The Limits of Temptation in Berserk

So over here at Dark Horse Comics, we have a summary of Berserk volume 3, cover, and some sample pages. Below are some ideas that you might think of when doing Non-Player Character design.

One of the reasons I keep coming back to non-player character design is that it's one of the key elements you can add to a campaign. I was going to say one of the few things, but any Game Master worth his salt has come up with new traps, monsters, magic items, and other bits.

But with Non-Player Characters, as a Game Master, you've got a chance to showcase how the world works for people other than the characters. You've got a chance to put some characters on display in a non-dungeon setting.

Last volume, the audience was told that the count changed seven years ago.
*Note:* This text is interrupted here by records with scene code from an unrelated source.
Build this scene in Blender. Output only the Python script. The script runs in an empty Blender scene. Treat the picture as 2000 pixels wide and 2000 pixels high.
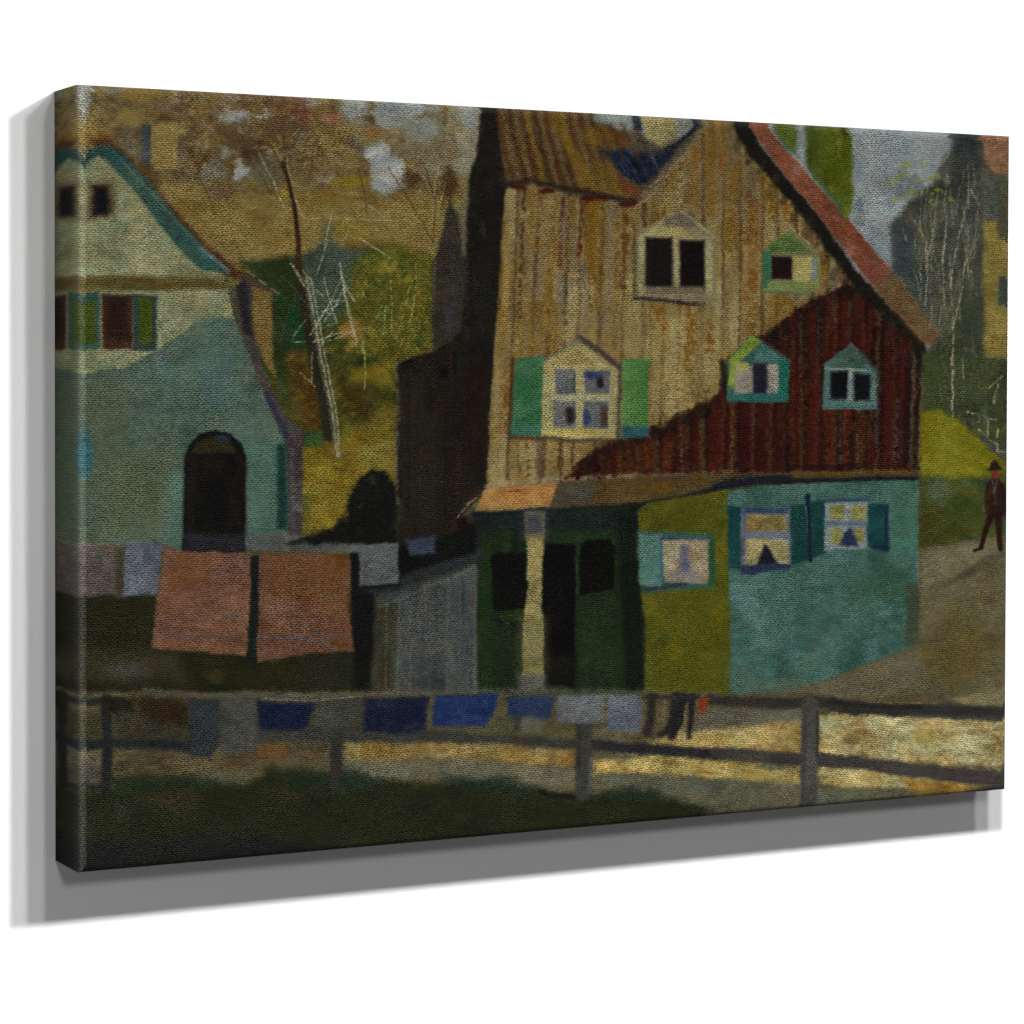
import bpy, math, random
import numpy as np

# ------------------------------------------------------------------ sizes
S = 0.5                                  # canvas height in metres
W, H, T = 1.4717*S, 1.0*S, 0.1017*S      # width, height, depth of the stretched canvas
BASE = 1.25                              # height of the canvas' lower edge above the floor line
RAD = 0.0045                             # softened fold radius
random.seed(4)
RNG = np.random.RandomState(11)
scene = bpy.context.scene
COL = scene.collection

# ------------------------------------------------------------------ picture plane: sketch units <-> canvas metres
SK = np.array([[154, 166], [1974.8, 265.7], [1967.2, 1543], [156, 1707.4]], float)   # TL TR BR BL of the sketch
CV = np.array([[0, H], [W, H], [W, 0], [0, 0]], float)

def homog(a, b):
    A = []
    for (x, y), (u, v) in zip(a, b):
        A.append([x, y, 1, 0, 0, 0, -u*x, -u*y, -u]); A.append([0, 0, 0, x, y, 1, -v*x, -v*y, -v])
    h = np.linalg.svd(np.array(A))[2][-1]
    return (h/h[-1]).reshape(3, 3)

S2C, C2S = homog(SK, CV), homog(CV, SK)
def app(M, x, y):
    d = M[2, 0]*x + M[2, 1]*y + M[2, 2]
    return (M[0, 0]*x + M[0, 1]*y + M[0, 2])/d, (M[1, 0]*x + M[1, 1]*y + M[1, 2])/d

NX, NY = 1120, 880
US = np.linspace(RAD, W-RAD, NX); VS = np.linspace(H-RAD, RAD, NY)        # row 0 = top
UU, VV = np.meshgrid(US, VS)
X, Y = app(C2S, UU, VV)

# ------------------------------------------------------------------ noise
def vnoise(x, y, seed):
    xi = np.floor(x).astype(np.int64); yi = np.floor(y).astype(np.int64)
    fx = x-xi; fy = y-yi
    fx = fx*fx*(3-2*fx); fy = fy*fy*(3-2*fy)
    def h(a, b):
        n = (a*374761393 + b*668265263 + seed*974634777) & 0x7fffffff
        n = ((n ^ (n >> 13))*1274126177) & 0x7fffffff
        return ((n ^ (n >> 16)) & 0xffff)/32767.5 - 1
    a = h(xi, yi); b = h(xi+1, yi); c = h(xi, yi+1); d = h(xi+1, yi+1)
    return (a*(1-fx)+b*fx)*(1-fy) + (c*(1-fx)+d*fx)*fy

WX = 0.55*vnoise(X/22, Y/22, 1) + 0.45*vnoise(X/5, Y/4, 2)
WY = 0.55*vnoise(X/22, Y/22, 3) + 0.45*vnoise(X/5, Y/4, 4)

# ------------------------------------------------------------------ the painter
PAINT = np.zeros((NY, NX, 3)); LAB = np.zeros((NY, NX), np.int32)
PARTS = []                                # (name, parent index or None, label)
def part(name, parent=None, label=None):
    PARTS.append((name, parent, label)); return len(PARTS)-1
SEED = [100]

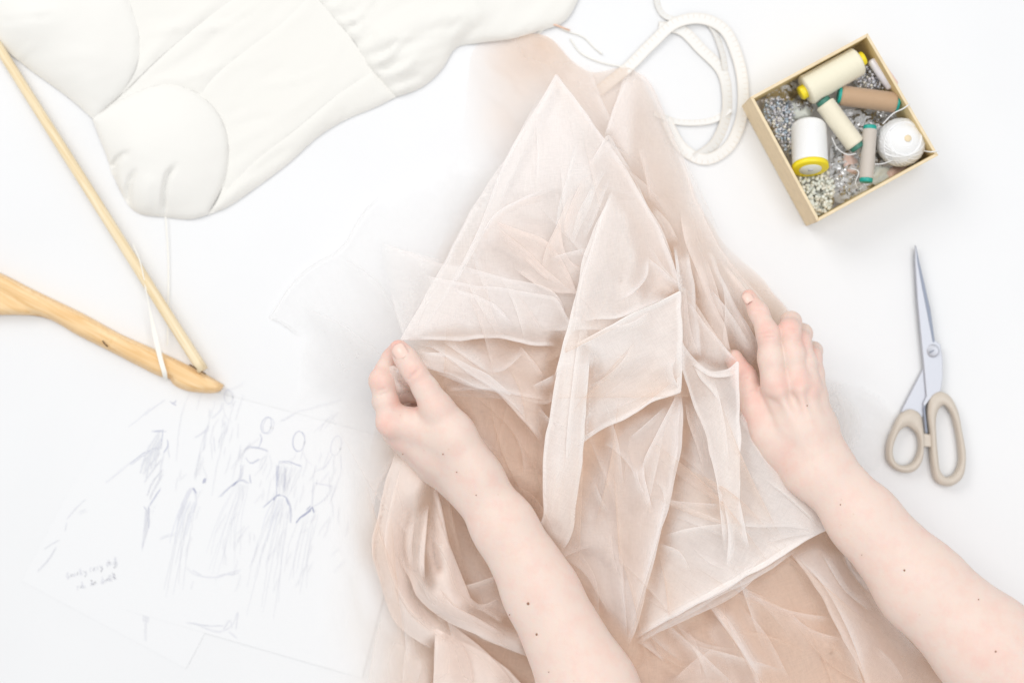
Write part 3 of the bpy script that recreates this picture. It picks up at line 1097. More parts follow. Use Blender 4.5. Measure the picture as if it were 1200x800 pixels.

His daughter provides a story of how heretics killed the count's wife and this hardened the count's heart and how his daughter is his only prized possession.

In the fight with Guts, the count becomes so injured that on the point of death, he summons entities of such power that they are essentially gods or demon gods or well, things so powerful that stats are meaningless. In this time of need, they agree to raise the count to his full power, to restore him and kill the count's foe... in exchange for the life of his daughter.

During this time, the reader learns that no, it was not heretics that killed the count's wife, rather, the count's wife was a member of a cult of heretics and engaged in an orgy to depraved deities. Seeing this drove the count into a rage but he couldn't kill his wife. Rather, he offered her as a sacrifice to the demon lords, the Godhand. They offer the count the same exchange here, but this time, he fails and dies.

Having lines that the NPC's won't cross no matter how tempting or how useful or how much they would gain by doing so, shows the players that they're not the only ones who have rules in place. That there are ways they can fight against those who pester them that don't necessarily involve putting everything to the sword.

Not a perfect example in this volume, but here, Guts uses the daughter as a shield. The count won't attack while she's in danger. In other volumes, incidents happen that may not be 'heroic', but in Dungeons and Dragons 4th edition, with it's unaligned alignment being a prime choice, it may beat having to kill dozens in order to acheive a goal.